Ex-Premier Kasyanov is barred from race for Russian presidency on charges of forgery.

January 28, 2008|Megan K. Stack | Times Staff Writer

MOSCOW — The most outspoken opposition politician vying for the Russian presidency was thrown out of the race Sunday, accused by elections officials of forging tens of thousands of signatures.

The disqualification of former Prime Minister Mikhail M. Kasyanov was immediately decried by opposition figures and analysts, who said the decision was a politically motivated attempt to silence a vocal critic of the government and maintain an image of uncontested Kremlin popularity.

Russia's Central Election Commission accused Kasyanov's campaign of forging more than 80,000 of the signatures needed to get onto the ballot, and the panel unanimously voted to disqualify him from the race. Running as an independent, Kasyanov needed a minimum of 2 million signatures in order to register as a candidate for the presidency.

On Sunday, Kasyanov denied any forgery, and accused President Vladimir V. Putin of blocking him from the race.

"I have no doubt that Putin personally made the decision not to register my candidacy," he said in a statement.
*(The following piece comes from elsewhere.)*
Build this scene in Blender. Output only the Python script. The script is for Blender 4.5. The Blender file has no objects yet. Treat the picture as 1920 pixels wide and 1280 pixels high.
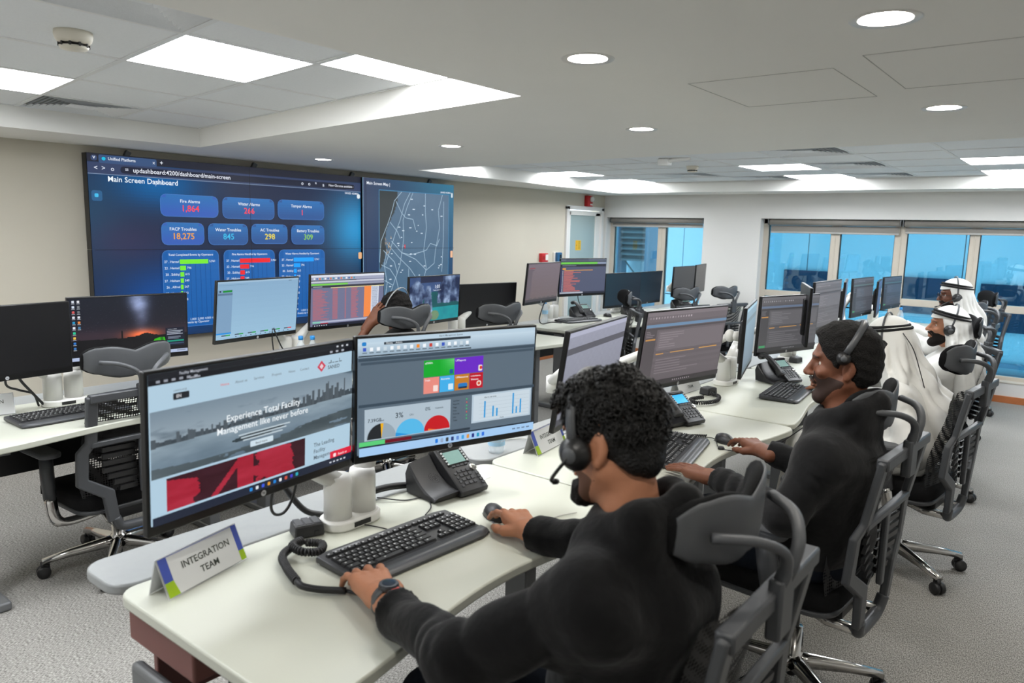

The presidential race has been widely viewed as a fait accompli since the popular and powerful Putin anointed longtime friend and First Deputy Prime Minister Dmitry Medvedev as his preferred successor. After last month's endorsement, Medvedev signaled that Putin would become prime minister in the new government, and began to roam the country to drum up public support.

Despite Kasyanov's claims that he could capture a quarter of the vote, he wasn't regarded as a serious obstacle to a Med- vedev victory. He served as prime minister in the early years of Putin's presidency and emerged as a critic of the Kremlin only after being fired from the government in 2004.

Still, analysts said, the Kremlin was determined to carry out a smooth transition and was leery of giving a platform to a well-spoken candidate who was apt to make sharp criticisms.

"They think that Medvedev should be inevitable, unavoidable," said Stanislav Belkovsky, director of the Moscow-based National Strategy Institute. "The presence of such a person as Kasyanov would seed some doubt in the minds of the constituents, and that's something the Kremlin can't afford."

An incensed Kasyanov told reporters in Moscow that Russia was slipping toward authoritarianism. He urged voters to boycott the election in protest.

"The authorities were afraid of an open battle," he said. "I call on citizens not to vote, not to take part in this farce. The authorities are scared of the people, and so they prevented me from running."

Besides Medvedev, three candidates will appear on the March 2 ballot. Two of the politicians are perceived as cooperative with the Kremlin's wishes. The third, Communist Party chief Gennady A. Zyuganov, is not expected to collect enough votes to mount a serious challenge to Medvedev.